┌─ SOURCE MATERIAL

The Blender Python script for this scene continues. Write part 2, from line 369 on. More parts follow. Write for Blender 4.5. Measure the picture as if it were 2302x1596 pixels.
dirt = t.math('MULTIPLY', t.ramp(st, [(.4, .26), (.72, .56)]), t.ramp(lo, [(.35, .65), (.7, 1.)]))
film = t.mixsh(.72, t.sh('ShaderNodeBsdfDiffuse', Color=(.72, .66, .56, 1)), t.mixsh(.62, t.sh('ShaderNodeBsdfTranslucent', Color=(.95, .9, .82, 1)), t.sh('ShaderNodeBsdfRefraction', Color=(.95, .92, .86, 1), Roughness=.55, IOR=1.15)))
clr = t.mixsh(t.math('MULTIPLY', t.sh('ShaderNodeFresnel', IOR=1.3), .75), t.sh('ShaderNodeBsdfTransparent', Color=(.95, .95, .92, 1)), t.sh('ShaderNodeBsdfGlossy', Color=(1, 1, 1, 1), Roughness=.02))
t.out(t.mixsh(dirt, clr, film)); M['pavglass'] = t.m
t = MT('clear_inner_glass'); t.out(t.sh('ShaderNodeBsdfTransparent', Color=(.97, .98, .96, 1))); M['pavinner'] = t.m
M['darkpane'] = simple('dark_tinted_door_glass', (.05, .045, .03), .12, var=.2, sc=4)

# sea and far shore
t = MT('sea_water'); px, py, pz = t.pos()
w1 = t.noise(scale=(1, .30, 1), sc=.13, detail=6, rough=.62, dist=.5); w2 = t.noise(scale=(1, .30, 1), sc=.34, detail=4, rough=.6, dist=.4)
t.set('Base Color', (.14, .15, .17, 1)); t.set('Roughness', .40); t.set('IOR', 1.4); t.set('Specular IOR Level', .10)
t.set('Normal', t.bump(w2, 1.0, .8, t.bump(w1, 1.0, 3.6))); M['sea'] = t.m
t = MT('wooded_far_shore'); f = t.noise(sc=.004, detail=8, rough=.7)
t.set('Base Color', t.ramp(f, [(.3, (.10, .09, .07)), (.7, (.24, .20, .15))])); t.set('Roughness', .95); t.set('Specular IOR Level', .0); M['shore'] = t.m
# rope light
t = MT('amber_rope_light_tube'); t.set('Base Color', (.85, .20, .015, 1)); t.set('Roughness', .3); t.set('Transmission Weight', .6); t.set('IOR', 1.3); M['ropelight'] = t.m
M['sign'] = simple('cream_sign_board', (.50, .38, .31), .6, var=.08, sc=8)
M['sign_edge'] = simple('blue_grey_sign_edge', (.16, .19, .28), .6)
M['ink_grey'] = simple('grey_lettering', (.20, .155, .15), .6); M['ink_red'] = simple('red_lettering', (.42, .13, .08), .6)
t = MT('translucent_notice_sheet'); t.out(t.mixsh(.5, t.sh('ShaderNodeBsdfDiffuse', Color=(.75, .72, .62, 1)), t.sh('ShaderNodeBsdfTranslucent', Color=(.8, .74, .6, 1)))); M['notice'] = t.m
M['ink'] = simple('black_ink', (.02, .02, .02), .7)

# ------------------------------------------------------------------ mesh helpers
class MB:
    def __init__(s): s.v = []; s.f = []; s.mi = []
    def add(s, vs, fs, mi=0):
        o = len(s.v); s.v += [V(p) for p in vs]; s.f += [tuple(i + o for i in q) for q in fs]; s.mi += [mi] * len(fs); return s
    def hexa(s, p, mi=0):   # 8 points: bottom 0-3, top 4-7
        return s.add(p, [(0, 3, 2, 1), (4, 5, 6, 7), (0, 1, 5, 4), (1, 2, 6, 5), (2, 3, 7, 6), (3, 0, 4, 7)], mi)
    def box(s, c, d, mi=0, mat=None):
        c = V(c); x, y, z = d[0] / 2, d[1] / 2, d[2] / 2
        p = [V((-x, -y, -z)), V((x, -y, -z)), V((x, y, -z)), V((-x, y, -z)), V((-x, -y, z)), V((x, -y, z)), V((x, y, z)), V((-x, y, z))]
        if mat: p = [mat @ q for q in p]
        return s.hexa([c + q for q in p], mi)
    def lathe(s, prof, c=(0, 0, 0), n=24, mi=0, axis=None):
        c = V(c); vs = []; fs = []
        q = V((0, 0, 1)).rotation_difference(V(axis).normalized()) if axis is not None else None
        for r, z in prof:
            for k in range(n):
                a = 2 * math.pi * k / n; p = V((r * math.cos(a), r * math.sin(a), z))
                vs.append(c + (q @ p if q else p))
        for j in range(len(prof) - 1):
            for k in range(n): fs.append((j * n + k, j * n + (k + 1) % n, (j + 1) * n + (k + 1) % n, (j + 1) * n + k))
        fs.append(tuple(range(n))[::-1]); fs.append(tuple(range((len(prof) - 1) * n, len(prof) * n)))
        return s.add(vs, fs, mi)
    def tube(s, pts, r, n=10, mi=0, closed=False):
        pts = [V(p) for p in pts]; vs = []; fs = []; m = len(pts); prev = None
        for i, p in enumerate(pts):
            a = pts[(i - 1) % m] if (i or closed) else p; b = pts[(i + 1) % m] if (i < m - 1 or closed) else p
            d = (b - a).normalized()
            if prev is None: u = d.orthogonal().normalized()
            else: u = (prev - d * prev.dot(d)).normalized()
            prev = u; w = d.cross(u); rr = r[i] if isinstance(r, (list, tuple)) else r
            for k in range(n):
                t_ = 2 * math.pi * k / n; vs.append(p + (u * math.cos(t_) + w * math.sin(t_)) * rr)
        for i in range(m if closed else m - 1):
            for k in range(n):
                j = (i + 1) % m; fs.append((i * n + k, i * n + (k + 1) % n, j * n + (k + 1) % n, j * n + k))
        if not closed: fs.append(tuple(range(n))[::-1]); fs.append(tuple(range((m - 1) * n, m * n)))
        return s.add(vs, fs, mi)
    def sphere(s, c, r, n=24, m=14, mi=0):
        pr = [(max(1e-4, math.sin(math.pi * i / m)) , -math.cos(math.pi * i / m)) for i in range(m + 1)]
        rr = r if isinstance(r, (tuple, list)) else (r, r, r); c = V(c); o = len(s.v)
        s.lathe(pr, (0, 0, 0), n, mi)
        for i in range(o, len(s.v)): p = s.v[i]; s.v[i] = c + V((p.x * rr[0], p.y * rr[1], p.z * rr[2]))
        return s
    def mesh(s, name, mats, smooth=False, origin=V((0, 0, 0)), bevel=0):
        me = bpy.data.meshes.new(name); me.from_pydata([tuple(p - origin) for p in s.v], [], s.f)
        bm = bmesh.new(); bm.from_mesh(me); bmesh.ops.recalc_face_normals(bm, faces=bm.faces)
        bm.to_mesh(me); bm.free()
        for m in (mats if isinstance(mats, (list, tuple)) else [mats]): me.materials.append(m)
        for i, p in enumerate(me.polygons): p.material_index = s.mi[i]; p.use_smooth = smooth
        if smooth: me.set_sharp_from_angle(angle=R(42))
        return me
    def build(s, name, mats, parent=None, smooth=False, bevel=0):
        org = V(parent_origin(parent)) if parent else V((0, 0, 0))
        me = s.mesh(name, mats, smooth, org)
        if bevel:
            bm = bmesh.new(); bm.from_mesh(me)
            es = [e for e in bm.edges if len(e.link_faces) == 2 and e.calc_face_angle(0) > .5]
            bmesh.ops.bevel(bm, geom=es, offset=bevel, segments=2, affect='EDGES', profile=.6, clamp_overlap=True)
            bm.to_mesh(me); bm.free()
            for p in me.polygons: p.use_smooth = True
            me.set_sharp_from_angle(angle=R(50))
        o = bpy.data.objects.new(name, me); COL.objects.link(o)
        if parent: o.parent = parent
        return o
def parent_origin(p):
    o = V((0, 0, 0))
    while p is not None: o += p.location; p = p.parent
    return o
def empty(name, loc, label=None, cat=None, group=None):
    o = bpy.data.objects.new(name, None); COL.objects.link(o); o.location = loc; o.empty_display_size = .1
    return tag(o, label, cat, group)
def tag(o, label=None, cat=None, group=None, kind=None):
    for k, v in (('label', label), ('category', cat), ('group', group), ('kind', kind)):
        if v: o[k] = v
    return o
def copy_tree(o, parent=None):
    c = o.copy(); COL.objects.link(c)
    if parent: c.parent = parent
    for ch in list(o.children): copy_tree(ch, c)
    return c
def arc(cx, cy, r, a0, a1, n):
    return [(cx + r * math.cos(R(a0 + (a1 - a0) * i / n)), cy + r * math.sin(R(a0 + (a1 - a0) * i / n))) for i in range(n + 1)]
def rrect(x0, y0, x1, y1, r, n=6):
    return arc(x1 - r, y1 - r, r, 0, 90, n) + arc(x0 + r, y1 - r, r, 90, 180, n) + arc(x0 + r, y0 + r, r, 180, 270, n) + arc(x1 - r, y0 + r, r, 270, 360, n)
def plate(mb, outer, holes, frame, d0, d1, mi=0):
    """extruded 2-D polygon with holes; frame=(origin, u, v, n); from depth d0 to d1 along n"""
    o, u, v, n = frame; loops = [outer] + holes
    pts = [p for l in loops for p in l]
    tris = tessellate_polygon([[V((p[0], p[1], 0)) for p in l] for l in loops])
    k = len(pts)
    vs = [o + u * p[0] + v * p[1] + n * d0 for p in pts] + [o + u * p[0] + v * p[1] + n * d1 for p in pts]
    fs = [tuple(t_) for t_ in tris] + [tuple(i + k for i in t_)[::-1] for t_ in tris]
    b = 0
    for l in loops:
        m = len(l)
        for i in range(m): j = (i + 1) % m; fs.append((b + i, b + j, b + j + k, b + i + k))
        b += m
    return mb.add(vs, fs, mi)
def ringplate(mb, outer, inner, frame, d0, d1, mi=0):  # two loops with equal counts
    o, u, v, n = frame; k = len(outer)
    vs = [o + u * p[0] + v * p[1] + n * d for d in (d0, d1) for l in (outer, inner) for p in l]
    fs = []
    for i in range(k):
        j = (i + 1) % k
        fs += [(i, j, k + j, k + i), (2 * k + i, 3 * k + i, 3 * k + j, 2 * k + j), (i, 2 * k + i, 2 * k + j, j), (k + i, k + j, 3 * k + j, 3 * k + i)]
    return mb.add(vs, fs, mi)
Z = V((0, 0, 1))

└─

**OBJECTIVE**
Only the lines from the start of the data to the line holding "(.05, .045, .03), .12, var=.2, sc=4)" are wanted; return them exactly, both ends included.

**EXPECTED OUTPUT**
The Blender Python script for this scene continues. Write part 2, from line 369 on. More parts follow. Write for Blender 4.5. Measure the picture as if it were 2302x1596 pixels.
dirt = t.math('MULTIPLY', t.ramp(st, [(.4, .26), (.72, .56)]), t.ramp(lo, [(.35, .65), (.7, 1.)]))
film = t.mixsh(.72, t.sh('ShaderNodeBsdfDiffuse', Color=(.72, .66, .56, 1)), t.mixsh(.62, t.sh('ShaderNodeBsdfTranslucent', Color=(.95, .9, .82, 1)), t.sh('ShaderNodeBsdfRefraction', Color=(.95, .92, .86, 1), Roughness=.55, IOR=1.15)))
clr = t.mixsh(t.math('MULTIPLY', t.sh('ShaderNodeFresnel', IOR=1.3), .75), t.sh('ShaderNodeBsdfTransparent', Color=(.95, .95, .92, 1)), t.sh('ShaderNodeBsdfGlossy', Color=(1, 1, 1, 1), Roughness=.02))
t.out(t.mixsh(dirt, clr, film)); M['pavglass'] = t.m
t = MT('clear_inner_glass'); t.out(t.sh('ShaderNodeBsdfTransparent', Color=(.97, .98, .96, 1))); M['pavinner'] = t.m
M['darkpane'] = simple('dark_tinted_door_glass', (.05, .045, .03), .12, var=.2, sc=4)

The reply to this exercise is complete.